Michael Seman is the Director of Creative Industries Research and Policy at the University of Colorado Denver College of Arts & Media. He earned a doctorate in urban planning and public policy in 2014 and his work primarily examines the intersection of the creative economy, entrepreneurship, and economic development on the urban landscape. Dr. Seman is currently writing a book about music scenes and how they can transform cities for the University of Texas Press. His co-edited volume concerning the production and consumption of music in the digital age was published by Routledge in 2016 and his work can also be found in many academic journals. Prior to completing his graduate degrees, Dr. Seman spent several years as an executive at Creative Artists Agency in Beverly Hills, California where he focused on internal marketing and project development.

Michelle Hoffmann

Michelle Hoffmann is the Director of Education and Community Engagement at Washington Performing Arts (WPA), one of the nation's preeminent multi-disciplinary arts presenters, notable for launching and nurturing innumerable performing artists, and sustaining high-impact arts education partnerships with the D.C. Public Schools and diplomatic community.  Michelle is responsible for setting the vision and overseeing the implementation of responsive arts education programs that reach more than 50,000 people each year through hands-on instruction, innovative partnerships, and community engagement initiatives, including the Embassy Adoption Program, Capital Arts Partnerships, DC Keys, and Washington Performing Arts’ resident gospel choirs.  

Nancy Baym

Nancy Baym, Ph.D. is an American academic, formerly a Professor of Communication Studies at the University of Kansas and currently a Principal Researcher at Microsoft Research.

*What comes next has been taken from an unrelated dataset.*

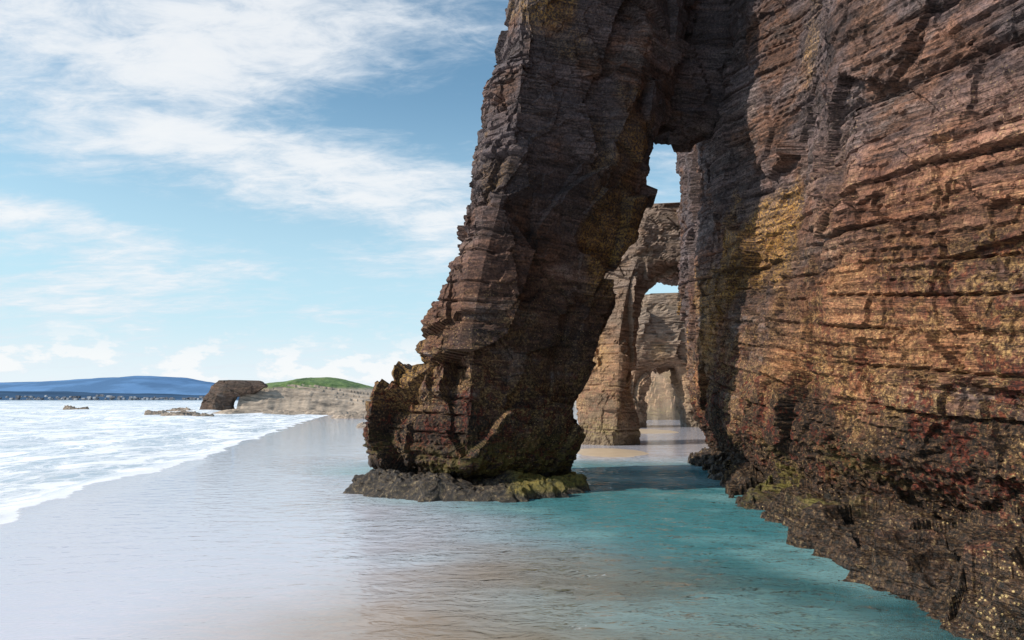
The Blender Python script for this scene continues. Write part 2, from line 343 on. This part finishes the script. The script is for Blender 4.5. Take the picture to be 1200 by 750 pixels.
# ---------------------------------------------------------------- distant coast
def coast_mat(name,grass,hazeamt,rock=(.34,.29,.25),haze=(.45,.52,.6),gz=4.0):
    m,N=newmat(name)
    tc=N.new('ShaderNodeTexCoord').outputs['Object']
    sep=N.new('ShaderNodeSeparateXYZ');N.l.new(tc,sep.inputs[0])
    geo=N.new('ShaderNodeNewGeometry');sn=N.new('ShaderNodeSeparateXYZ');N.l.new(geo.outputs['Normal'],sn.inputs[0])
    n=N.noise(N.map(tc,(.25,.25,1.1),(0,.25,0)),.9,6,.7)
    c=N.ramp(n,[(.34,tuple(.3*r for r in rock)),(.47,tuple(.85*r for r in rock)),(.62,tuple(1.25*r for r in rock))])
    if grass:
        ng=N.noise(tc,.5,5,.65)
        g=N.m('MULTIPLY',N.ss(N.m('ADD',sn.outputs[2],N.m('MULTIPLY',N.m('SUBTRACT',ng,.5),.8)),.45,.65),N.ss(N.m('ADD',sep.outputs[2],ng),gz-.2,gz+.8))
        gc=N.ramp(ng,[(.35,(.035,.08,.012)),(.55,(.10,.17,.03)),(.7,(.2,.22,.07))])
        c=N.mix(g,c,gc)
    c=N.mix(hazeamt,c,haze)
    b=N.bump(n,.9,.8)
    p=N.new('ShaderNodeBsdfPrincipled');N.l.new(c,p.inputs['Base Color']);N.l.new(b,p.inputs['Normal']);p.inputs['Roughness'].default_value=.9
    o=N.new('ShaderNodeOutputMaterial');N.l.new(p.outputs[0],o.inputs[0]);return m
def ridge(name,xs,top,y0,depth,mat,seed,nx=300,ny=90,steep=.22,amp=1.0,frontslope=None,rock=False):
    x=np.linspace(xs[0],xs[-1],nx);t=np.linspace(0,1,ny)
    Xg,T=np.meshgrid(x,t,indexing='xy');H=np.interp(Xg,xs,top)
    fs=steep if frontslope is None else np.interp(Xg,xs,frontslope)
    pf=np.clip(T/fs,0,1)**.6*np.clip((1-T)/.3,0,1)**.6
    pf=np.minimum(pf,1)*(.80+.20*np.clip(T/.6,0,1))
    Y=y0+T*depth+amp*1.6*fbm(Xg*.18,T*2,Xg*0,4,seed)
    n=fbm(Xg*.15,Y*.15,Xg*0,5,seed+4)
    tilt=.16*Xg
    stp=np.round((pf*H+tilt+.5*n)*1.3)/1.3-tilt
    Z=np.where(pf<.78,.5*pf*H+.5*np.clip(stp,0,None)*np.minimum(1,pf*3),pf*H)+amp*n*.9*np.minimum(pf*2,1)-.4*(pf<.02)
    return hgrid(name,Xg,Y,Z,mat,{"blk":np.full(Xg.size,.5)} if rock else None,rock=rock)
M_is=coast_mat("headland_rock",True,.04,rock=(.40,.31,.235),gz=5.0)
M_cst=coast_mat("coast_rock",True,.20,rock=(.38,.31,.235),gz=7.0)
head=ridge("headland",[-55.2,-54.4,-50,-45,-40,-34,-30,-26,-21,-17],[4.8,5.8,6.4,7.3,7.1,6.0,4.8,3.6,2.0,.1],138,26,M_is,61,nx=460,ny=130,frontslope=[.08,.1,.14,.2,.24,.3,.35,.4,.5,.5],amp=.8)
dd=lambda x,y,z:rock_disp(x,y,z,seed=66,amp=.45,sc=1.6,base=False,dip=(.25,0))
M_is2=rock_mat("headland_dark_rock",light=.14,tide=0,bright=.9,bsc=3,warmk=.3)
st_=loft("stack",[(-.5,[(-63,138),(-59.5,136.4),(-56.2,138),(-56.4,140.5),(-62.5,140.5)]),(1.8,[(-62.2,138),(-59.3,136.8),(-56.6,138),(-56.6,140.5),(-61.8,140.5)]),
  (3.0,[(-61.6,138),(-59,137),(-56.0,138.2),(-56.0,140.5),(-61.2,140.5)]),(3.7,[(-61.0,138.2),(-58.5,137.2),(-52.0,138.6),(-52,140.5),(-61,140.5)]),(5.2,[(-60.8,138.6),(-58,137.8),(-50.0,139),(-50,140.5),(-60.4,140.5)]),(6.3,[(-59.5,139.2),(-56,138.8),(-51.4,139.2),(-51.4,140.3),(-59.5,140.3)])],[24,30,30,24,24],.2,M_is2,dd,wr=1,wp=1,parent=head,topz=.1)
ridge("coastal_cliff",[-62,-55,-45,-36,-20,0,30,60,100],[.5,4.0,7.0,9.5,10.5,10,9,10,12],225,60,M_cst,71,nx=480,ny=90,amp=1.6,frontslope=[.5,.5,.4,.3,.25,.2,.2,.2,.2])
ridge("coastal_cliff",[13,18,22,30,45],[1,7,8,9,9],84,20,M_far2,75,nx=120,ny=60,amp=1.2,rock=True)
def reef(x,y,rx,ry,h,seed): return platform("low_reef",x,y,rx,ry,h,M_is,seed,n=110,m=34,rough=1.2)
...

She was a member of the founding board and former president of the Association of Internet Researchers, and serves on the board of several academic journals covering new media and communication. She has published research and provided media commentary on the topics of social communication, new media, and fandom.

 

Natalie Hopkinson

Natalie Hopkinson, Ph.D., is a fellow of the Interactivity Foundation and an assistant in Howard University’s graduate program in Communication, Culture & Media Studies. She has been an editor, critic, and columnist at the Washington PostThe Root and the Huffington Post. Her most recent book, A Mouth is Always Muzzled, earned the 2018 Independent Publishers’ Association “Spirit” award. Her 2012 book Go-Go Live: The Musical Life and Death of a Chocolate City was named among SPIN magazine’s best books about music and Washington Post’s Best Books about Washington.